======== Data excerpt ========

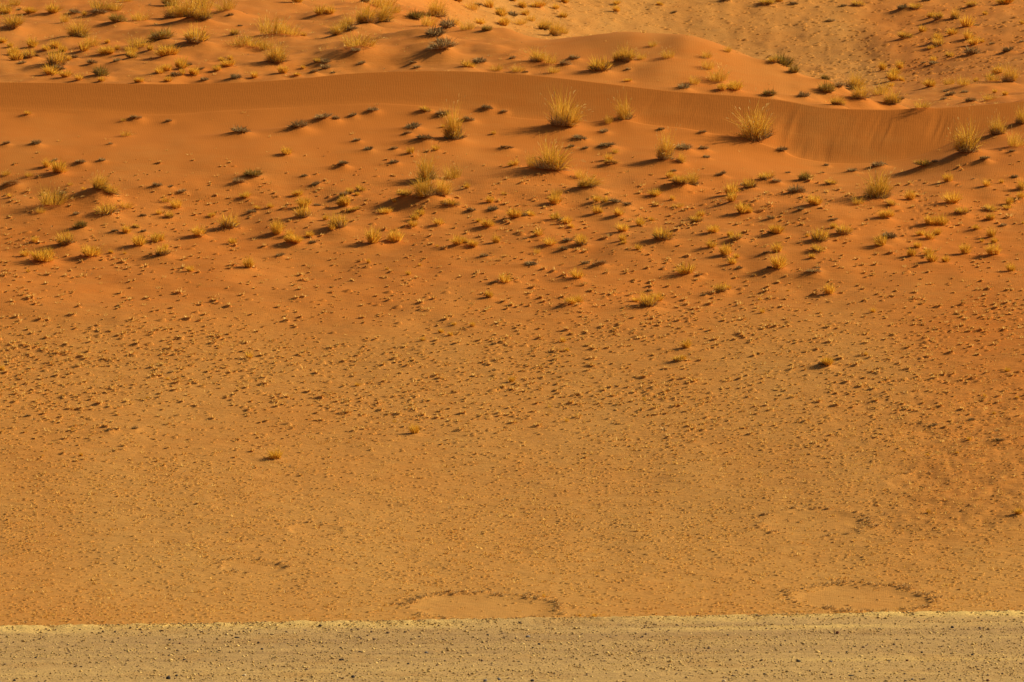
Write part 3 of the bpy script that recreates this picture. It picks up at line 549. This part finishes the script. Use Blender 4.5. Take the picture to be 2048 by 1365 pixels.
# plants that serve as landmarks: (photo x, y, kind, own label, phrase used to point at neighbours)
LM = [(909, 285, 't', 'tall spiky golden clump leaning right, leftmost of the big clumps under the dune face', 'spiky leaning clump'),
      (1124, 264, 't', 'broad pale-plumed grass clump right of the spiky leaning clump, below the dune face', 'broad pale clump'),
      (1251, 245, 't', 'small upright golden clump standing against the foot of the shaded dune face', 'clump against the dune face'),
      (1512, 294, 't', 'bushiest golden clump casting long streaky shadow left, beside the grooved dune face', 'bushiest clump'),
      (1936, 315, 't', 'big dark-based clump on a mound at the right end of the grooved hollow', 'clump right of the hollow'),
      (1329, 329, 't', 'slim upright dark-based clump below and left of the bushiest clump', 'slim dark-based clump'),
      (1099, 353, 't', 'wide feathery clump on a low mound under the broad pale clump', 'wide feathery clump'),
      (851, 408, 't', 'large sprawling clump, front half of the big double clump left of centre', 'big double clump'),
      (1755, 408, 't', 'big bushy clump left of the animal footprints, dead roots at its base', 'clump by the footprints'),
      (202, 394, 't', 'golden clump on top of the large sand mound at the left', 'clump on the left mound'),
      (554, 134, 't', 'upright feathery clump just above the dune crest, left of centre', 'upright crest clump'),
      (379, 49, 't', 'dense golden clump in the middle of the thick grass patch at the top left', 'thick grass patch'),
      (325, 89, 'k', 'dark olive domed shrub standing alone behind the dune crest at upper left', 'dark domed shrub'),
      (885, 113, 'd', 'widest grey dead bush, lowest of the dead pile at the top centre', 'grey dead pile'),
      (1073, 132, 't', 'bushy clump with right-leaning blades in the sandy saddle behind the crest', 'saddle clump'),
      (1254, 132, 't', 'tall thin clump beside the small smooth dune behind the crest', 'small smooth dune clump'),
      (1721, 206, 't', 'dark-based clump in the middle of the grass patch on the dune crest', 'crest grass patch'),
      (2018, 170, 't', 'upright golden clump by the right edge above the dune crest', 'right edge clump'),
      (1908, 41, 't', 'tall thin clump on the far right hillside near the top', 'far hillside clump'),
      (1563, 139, 'k', 'long dark green shrub on the far shoulder of the second dune', 'dark green shoulder shrub'),
      (458, 463, 'm', 'round grey-cored tuft with pale tips, largest ball-shaped one at left', 'grey ball tuft'),
      (133, 497, 'm', 'spreading yellow-grey tuft below the big left sand mound', 'spreading left tuft'),
      (181, 519, 'r', 'wide dome of golden grass near the left edge at the foot of the dune', 'wide golden dome'),
      (1326, 487, 'm', 'wide rounded straw-coloured tuft in the middle of the tuft band, right of centre', 'wide straw tuft'),
      (1556, 542, 'r', 'tall rounded golden tuft below a smaller one, right of centre', 'tall round tuft'),
      (1374, 556, 'r', 'large round green-gold tuft low in the tuft band, right of centre', 'large green-gold tuft'),
      (1295, 619, 'm', 'low broad tuft with grey core, lowest of the broad tufts', 'lowest broad tuft'),
      (792, 489, 'r', 'right one of two matching round tufts left of centre', 'pair of round tufts'),
      (1987, 515, 'r', 'dense round golden tuft near the right edge of the tuft band', 'dense right tuft'),
      (552, 923, 'r', 'lone rounded golden tuft low on the open sand slope', 'lone low tuft'),
      (828, 870, 'r', 'lone upright yellow tuft on bare slope right of the lone rounded tuft', 'lone upright tuft'),
      (497, 720, 'r', 'lone small tuft on the crusted slope above the other lone tufts', 'lone upper tuft'),
      (1655, 738, 'r', 'lone golden tuft with dead left half on the right slope', 'lone right tuft'),
      (2036, 1032, 'r', 'small bright yellow tuft touching the right edge low on the slope', 'bright edge tuft')]
used_lm = {}
for n_, (lx, ly, lk, lab, ph) in enumerate(LM):
    best = min((i for i in range(len(PL)) if PL[i][3] == lk and i not in used_lm), key=lambda i: (PL[i][0] - lx) ** 2 + (PL[i][1] - ly) ** 2)
    used_lm[best] = n_
ORD = ['', 'second', 'third', 'fourth', 'fifth', 'sixth', 'seventh', 'eighth', 'ninth', 'tenth', 'eleventh', 'twelfth', 'thirteenth', 'fourteenth', 'fifteenth', 'sixteenth']
def look(p):
    w = p[2]; k_ = p[3]
    if k_ == 'r': return ('tiny' if w < 11 else 'small' if w < 19 else 'medium' if w < 26 else 'large') + ' golden grass tuft'
    if k_ == 'd': return ('small' if w < 17 else 'flat' if p[4] < .8 else 'large' if w > 26 else 'low') + ' dark dead tuft'
    if k_ == 'm': return ('small' if w < 22 else 'flat' if p[4] < .75 else 'large') + ' half-dead straw tuft'
    if k_ == 'k': return 'dark olive twiggy shrub'
    if k_ == 't': return ('small' if w < 32 else 'large') + ' tall grass clump'
    return ('small' if w < 22 else 'wide') + ' wispy grass clump'
def direction(dx, dy):
    a = math.degrees(math.atan2(-dy * 1.3, dx)) % 360
    return ['right of', 'up-right of', 'above', 'up-left of', 'left of', 'down-left of', 'below', 'down-right of'][int(((a + 22.5) % 360) // 45)]
buckets = {}
for i, p in enumerate(PL):
    if i in used_lm: continue
    n_ = min(range(len(LM)), key=lambda q: (LM[q][0] - p[0]) ** 2 + 2.5 * (LM[q][1] - p[1]) ** 2)
    dx, dy = p[0] - LM[n_][0], p[1] - LM[n_][1]
    buckets.setdefault((look(p), direction(dx, dy), n_), []).append((dx * dx + dy * dy, i))
LABEL = {i: LM[n_][3] for i, n_ in used_lm.items()}
for (lk, dr, n_), lst in buckets.items():
    for r_, (_, i) in enumerate(sorted(lst)):
        LABEL[i] = f'{lk} {dr} the {LM[n_][4]}' + (f', {ORD[r_]+" " if r_ else ""}closest to it' if len(lst) > 1 else '')

prng = np.random.default_rng(99)
for i, (p, (gi, gj, w)) in enumerate(zip(PL, HITS)):
    c, row, wpx, kind, hs = p
    x0, d0 = X[gi, gj], D[gi, gj]
    z0 = float(ground_z(np.array([x0]), np.array([d0]))[0])
    var = VAR[kind][prng.integers(len(VAR[kind]))]
    xy = w * {'r': 1.12, 'd': 1.08, 'm': 1.12, 'k': 1.1, 't': 0.86, 's': 1.08}[kind]
    zz = w * hs * {'r': 1.8, 'd': 1.3, 'm': 1.75, 'k': 1.6, 't': 1.42, 's': 1.55}[kind]
    if len(var) == 1:
        root = link(NAME[kind], var[0][1])
    else:
        root = link(NAME[kind], None)
        for nm, me in var:
            pt = link(nm, me, root)
            if nm == 'seed_heads': pt['kind'] = 'stuff'
    root.location = (x0, d0, z0 - 0.01)
    root.scale = (xy * prng.uniform(.92, 1.12), xy, zz * prng.uniform(.82, 1.15))
    root.rotation_euler = (prng.normal(0, .10), prng.normal(0, .14), prng.uniform(-.6, .6) if kind in 'ts' else prng.uniform(0, 6.28))
    root['label'] = LABEL[i]; root['category'] = CAT[kind]; root['group'] = GROUP[kind]

# ------------------------------------------------------------------ uncountable small stuff on the sand
vis = (Cg > -480) & (Cg < 2540)
area = np.zeros_like(Z); area[:-1, :-1] = (X[:-1, 1:] - X[:-1, :-1]) * (D[1:, :-1] - D[:-1, :-1])
patch = 0.75 + 0.9 * fbm(X / 5.0, D / 7.0, 3, 97)
def scatter(weight, n, seed):
    g = np.random.default_rng(seed)
    p = np.clip(weight, 0, None) * area * vis
    cdf = np.cumsum(p.ravel()); r = np.searchsorted(cdf, g.uniform(0, cdf[-1], n))
    i, j = np.unravel_index(np.clip(r, 0, p.size - 1), p.shape)
    i = np.clip(i, 0, NR - 2); j = np.clip(j, 0, NC - 2)
    a, b = g.uniform(0, 1, n), g.uniform(0, 1, n)
    d = D[i, j] * (1 - a) + D[i + 1, j] * a
    x = ((C[j] * (1 - b) + C[j + 1] * b) - 1024) / FPX * d
    return x, d, i, j, g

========

## Given request
Search the data for the word "that" and copy each line where it appears.

## The solution
Write part 3 of the bpy script that recreates this picture. It picks up at line 549. This part finishes the script. Use Blender 4.5. Take the picture to be 2048 by 1365 pixels.
# plants that serve as landmarks: (photo x, y, kind, own label, phrase used to point at neighbours)